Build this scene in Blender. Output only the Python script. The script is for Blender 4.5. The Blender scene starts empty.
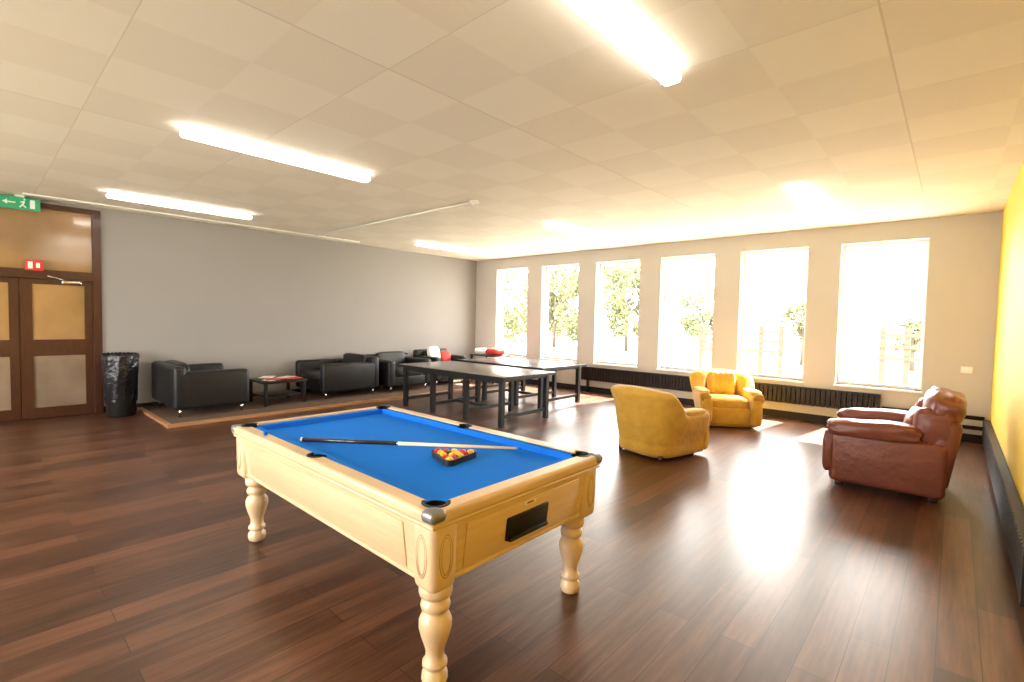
import bpy, bmesh, random
from math import *
from mathutils import Matrix, Vector, noise
random.seed(4)
S=bpy.context.scene
COL=S.collection
XL,YW,XR,H,YN=-9.9,9.425,0.413,3.204,-3.0

# ---------------------------------------------------------------- materials
def mat(name,col,rough=.6,metal=0,noise_amt=0,noise_scale=5,bump=0,bump_scale=30,spec=.5,emit=None,estr=0,sheen=0,coat=0,stretch=None):
    m=bpy.data.materials.new(name); m.use_nodes=True
    nt=m.node_tree; N=nt.nodes; L=nt.links; b=N['Principled BSDF']
    b.inputs['Base Color'].default_value=(*col,1); b.inputs['Roughness'].default_value=rough
    b.inputs['Metallic'].default_value=metal; b.inputs['Specular IOR Level'].default_value=spec
    if sheen: b.inputs['Sheen Weight'].default_value=sheen
    if coat: b.inputs['Coat Weight'].default_value=coat; b.inputs['Coat Roughness'].default_value=.15
    if emit: b.inputs['Emission Color'].default_value=(*emit,1); b.inputs['Emission Strength'].default_value=estr
    tc=N.new('ShaderNodeTexCoord'); src=tc.outputs['Object']
    if stretch:
        mp=N.new('ShaderNodeMapping'); mp.inputs['Scale'].default_value=stretch; L.new(src,mp.inputs[0]); src=mp.outputs[0]
    if noise_amt:
        n=N.new('ShaderNodeTexNoise'); n.inputs['Scale'].default_value=noise_scale; n.inputs['Detail'].default_value=4
        L.new(src,n.inputs['Vector'])
        mx=N.new('ShaderNodeMix'); mx.data_type='RGBA'
        mx.inputs[6].default_value=(*[c*(1-noise_amt) for c in col],1); mx.inputs[7].default_value=(*[min(1,c*(1+noise_amt)) for c in col],1)
        L.new(n.outputs['Fac'],mx.inputs[0]); L.new(mx.outputs[2],b.inputs['Base Color'])
    if bump:
        n2=N.new('ShaderNodeTexNoise'); n2.inputs['Scale'].default_value=bump_scale; n2.inputs['Detail'].default_value=3
        L.new(src,n2.inputs['Vector'])
        bp=N.new('ShaderNodeBump'); bp.inputs['Strength'].default_value=bump; bp.inputs['Distance'].default_value=.02
        L.new(n2.outputs['Fac'],bp.inputs['Height']); L.new(bp.outputs[0],b.inputs['Normal'])
    return m

M_grey=mat('grey_wall_paint',(.275,.260,.250),.75,noise_amt=.03,noise_scale=2,bump=.05,bump_scale=60)
M_win=mat('window_wall_paint',(.50,.485,.45),.75,noise_amt=.03,noise_scale=2)
M_yel=mat('yellow_wall_paint',(.78,.52,.05),.6,noise_amt=.04,noise_scale=2)
M_cream=mat('cream_wall_paint',(.8,.76,.68),.8,noise_amt=.02)
M_white=mat('white_plastic',(.85,.84,.8),.4)
M_upvc=mat('window_frame_white',(.85,.84,.82),.35)
M_tube=mat('fluorescent_diffuser',(.95,.95,.95),.4,emit=(1,.94,.84),estr=10)
M_dwood=mat('dark_stained_wood',(.050,.014,.006),.35,noise_amt=.4,noise_scale=6,stretch=(8,8,1),coat=.3)
M_glass=mat('obscured_door_glass',(.30,.175,.08),.08,noise_amt=.55,noise_scale=1.1,bump=.04,bump_scale=30,spec=1,coat=.6)
M_glass_refl=mat('lower_door_glass_painted_reflection',(.22,.165,.125),.08,noise_amt=.5,noise_scale=1.8,bump=.04,bump_scale=30,spec=1,coat=.6)  # opaque pane; floor reflection is painted in as a greyer base colour
M_black=mat('black_leatherette',(.010,.010,.011),.42,bump=.15,bump_scale=60,spec=.35)
M_blackpl=mat('black_plastic',(.010,.010,.010),.45,spec=.3)
M_bag=mat('black_bin_liner',(.010,.010,.014),.25,bump=1,bump_scale=14)
M_heat=mat('black_radiator_paint',(.013,.010,.009),.5,spec=.3)
M_chrome=mat('chrome',(.7,.7,.72),.15,metal=1)
M_steel=mat('grey_corner_casting',(.28,.28,.29),.35,metal=.7)
M_maple=mat('maple_veneer',(.74,.535,.32),.35,noise_amt=.16,noise_scale=3,stretch=(1,1,12),coat=.3)
M_maple2=mat('maple_turned',(.76,.56,.35),.35,noise_amt=.10,noise_scale=4,coat=.3)
M_groove=mat('veneer_groove',(.50,.34,.18),.5)
M_felt=mat('blue_baize',(.012,.19,.78),.95,noise_amt=.05,noise_scale=40,spec=.1)
M_gold=mat('gold_velvet',(.58,.335,.045),.85,noise_amt=.25,noise_scale=9,bump=.35,bump_scale=25,sheen=.3,spec=.2)
M_golddark=mat('gold_velvet_trim',(.42,.21,.025),.85,noise_amt=.2,noise_scale=9,sheen=.2,spec=.2)
M_red=mat('oxblood_leather',(.185,.052,.032),.38,noise_amt=.25,noise_scale=6,bump=.4,bump_scale=12,spec=.5)
M_tt=mat('table_top_laminate',(.07,.066,.06),.26,noise_amt=.1)
M_ttleg=mat('black_table_frame',(.015,.015,.015),.45,spec=.3)
M_rug=mat('platform_carpet',(.10,.055,.03),.95,noise_amt=.3,noise_scale=40)
M_rugtrim=mat('platform_wood_edge',(.38,.20,.09),.45,noise_amt=.15)
M_mag=mat('white_paper',(.85,.82,.78),.5)
M_redp=mat('red_plastic',(.55,.03,.02),.4)
M_green=mat('exit_sign_green',(.02,.22,.10),.4,emit=(.02,.30,.13),estr=.4)
M_signw=mat('sign_white',(.8,.85,.8),.4)
M_cueb=mat('cue_butt',(.02,.012,.01),.25,coat=.5)
M_cues=mat('cue_ash_shaft',(.85,.68,.42),.3,coat=.4)
M_by=mat('yellow_ball',(.9,.55,.02),.1,coat=.6)
M_br=mat('red_ball',(.6,.02,.01),.1,coat=.6)
M_bb=mat('black_ball',(.01,.01,.01),.1,coat=.6)
M_rack=mat('black_triangle_rack',(.02,.02,.02),.4)
M_bounce=mat('pale_bounce_ground',(.36,.35,.30),.95,noise_amt=.1,noise_scale=.5)  # outdoor ground, made pale and neutral to bounce daylight onto the ceiling
M_leaf=mat('foliage',(.115,.125,.068),.95,noise_amt=.3,noise_scale=1.5,spec=.05)
M_fence=mat('fence_timber',(.075,.060,.045),.85,noise_amt=.2,spec=.1)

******

▶ PROBLEM STATEMENT
Reproduce all of the data exactly, omitting each picture it holds.

▶ RESULT OF THIS EXERCISE
Build this scene in Blender. Output only the Python script. The script is for Blender 4.5. The Blender scene starts empty.
import bpy, bmesh, random
from math import *
from mathutils import Matrix, Vector, noise
random.seed(4)
S=bpy.context.scene
COL=S.collection
XL,YW,XR,H,YN=-9.9,9.425,0.413,3.204,-3.0

# ---------------------------------------------------------------- materials
def mat(name,col,rough=.6,metal=0,noise_amt=0,noise_scale=5,bump=0,bump_scale=30,spec=.5,emit=None,estr=0,sheen=0,coat=0,stretch=None):
    m=bpy.data.materials.new(name); m.use_nodes=True
    nt=m.node_tree; N=nt.nodes; L=nt.links; b=N['Principled BSDF']
    b.inputs['Base Color'].default_value=(*col,1); b.inputs['Roughness'].default_value=rough
    b.inputs['Metallic'].default_value=metal; b.inputs['Specular IOR Level'].default_value=spec
    if sheen: b.inputs['Sheen Weight'].default_value=sheen
    if coat: b.inputs['Coat Weight'].default_value=coat; b.inputs['Coat Roughness'].default_value=.15
    if emit: b.inputs['Emission Color'].default_value=(*emit,1); b.inputs['Emission Strength'].default_value=estr
    tc=N.new('ShaderNodeTexCoord'); src=tc.outputs['Object']
    if stretch:
        mp=N.new('ShaderNodeMapping'); mp.inputs['Scale'].default_value=stretch; L.new(src,mp.inputs[0]); src=mp.outputs[0]
    if noise_amt:
        n=N.new('ShaderNodeTexNoise'); n.inputs['Scale'].default_value=noise_scale; n.inputs['Detail'].default_value=4
        L.new(src,n.inputs['Vector'])
        mx=N.new('ShaderNodeMix'); mx.data_type='RGBA'
        mx.inputs[6].default_value=(*[c*(1-noise_amt) for c in col],1); mx.inputs[7].default_value=(*[min(1,c*(1+noise_amt)) for c in col],1)
        L.new(n.outputs['Fac'],mx.inputs[0]); L.new(mx.outputs[2],b.inputs['Base Color'])
    if bump:
        n2=N.new('ShaderNodeTexNoise'); n2.inputs['Scale'].default_value=bump_scale; n2.inputs['Detail'].default_value=3
        L.new(src,n2.inputs['Vector'])
        bp=N.new('ShaderNodeBump'); bp.inputs['Strength'].default_value=bump; bp.inputs['Distance'].default_value=.02
        L.new(n2.outputs['Fac'],bp.inputs['Height']); L.new(bp.outputs[0],b.inputs['Normal'])
    return m

M_grey=mat('grey_wall_paint',(.275,.260,.250),.75,noise_amt=.03,noise_scale=2,bump=.05,bump_scale=60)
M_win=mat('window_wall_paint',(.50,.485,.45),.75,noise_amt=.03,noise_scale=2)
M_yel=mat('yellow_wall_paint',(.78,.52,.05),.6,noise_amt=.04,noise_scale=2)
M_cream=mat('cream_wall_paint',(.8,.76,.68),.8,noise_amt=.02)
M_white=mat('white_plastic',(.85,.84,.8),.4)
M_upvc=mat('window_frame_white',(.85,.84,.82),.35)
M_tube=mat('fluorescent_diffuser',(.95,.95,.95),.4,emit=(1,.94,.84),estr=10)
M_dwood=mat('dark_stained_wood',(.050,.014,.006),.35,noise_amt=.4,noise_scale=6,stretch=(8,8,1),coat=.3)
M_glass=mat('obscured_door_glass',(.30,.175,.08),.08,noise_amt=.55,noise_scale=1.1,bump=.04,bump_scale=30,spec=1,coat=.6)
M_glass_refl=mat('lower_door_glass_painted_reflection',(.22,.165,.125),.08,noise_amt=.5,noise_scale=1.8,bump=.04,bump_scale=30,spec=1,coat=.6)  # opaque pane; floor reflection is painted in as a greyer base colour
M_black=mat('black_leatherette',(.010,.010,.011),.42,bump=.15,bump_scale=60,spec=.35)
M_blackpl=mat('black_plastic',(.010,.010,.010),.45,spec=.3)
M_bag=mat('black_bin_liner',(.010,.010,.014),.25,bump=1,bump_scale=14)
M_heat=mat('black_radiator_paint',(.013,.010,.009),.5,spec=.3)
M_chrome=mat('chrome',(.7,.7,.72),.15,metal=1)
M_steel=mat('grey_corner_casting',(.28,.28,.29),.35,metal=.7)
M_maple=mat('maple_veneer',(.74,.535,.32),.35,noise_amt=.16,noise_scale=3,stretch=(1,1,12),coat=.3)
M_maple2=mat('maple_turned',(.76,.56,.35),.35,noise_amt=.10,noise_scale=4,coat=.3)
M_groove=mat('veneer_groove',(.50,.34,.18),.5)
M_felt=mat('blue_baize',(.012,.19,.78),.95,noise_amt=.05,noise_scale=40,spec=.1)
M_gold=mat('gold_velvet',(.58,.335,.045),.85,noise_amt=.25,noise_scale=9,bump=.35,bump_scale=25,sheen=.3,spec=.2)
M_golddark=mat('gold_velvet_trim',(.42,.21,.025),.85,noise_amt=.2,noise_scale=9,sheen=.2,spec=.2)
M_red=mat('oxblood_leather',(.185,.052,.032),.38,noise_amt=.25,noise_scale=6,bump=.4,bump_scale=12,spec=.5)
M_tt=mat('table_top_laminate',(.07,.066,.06),.26,noise_amt=.1)
M_ttleg=mat('black_table_frame',(.015,.015,.015),.45,spec=.3)
M_rug=mat('platform_carpet',(.10,.055,.03),.95,noise_amt=.3,noise_scale=40)
M_rugtrim=mat('platform_wood_edge',(.38,.20,.09),.45,noise_amt=.15)
M_mag=mat('white_paper',(.85,.82,.78),.5)
M_redp=mat('red_plastic',(.55,.03,.02),.4)
M_green=mat('exit_sign_green',(.02,.22,.10),.4,emit=(.02,.30,.13),estr=.4)
M_signw=mat('sign_white',(.8,.85,.8),.4)
M_cueb=mat('cue_butt',(.02,.012,.01),.25,coat=.5)
M_cues=mat('cue_ash_shaft',(.85,.68,.42),.3,coat=.4)
M_by=mat('yellow_ball',(.9,.55,.02),.1,coat=.6)
M_br=mat('red_ball',(.6,.02,.01),.1,coat=.6)
M_bb=mat('black_ball',(.01,.01,.01),.1,coat=.6)
M_rack=mat('black_triangle_rack',(.02,.02,.02),.4)
M_bounce=mat('pale_bounce_ground',(.36,.35,.30),.95,noise_amt=.1,noise_scale=.5)  # outdoor ground, made pale and neutral to bounce daylight onto the ceiling
M_leaf=mat('foliage',(.115,.125,.068),.95,noise_amt=.3,noise_scale=1.5,spec=.05)
M_fence=mat('fence_timber',(.075,.060,.045),.85,noise_amt=.2,spec=.1)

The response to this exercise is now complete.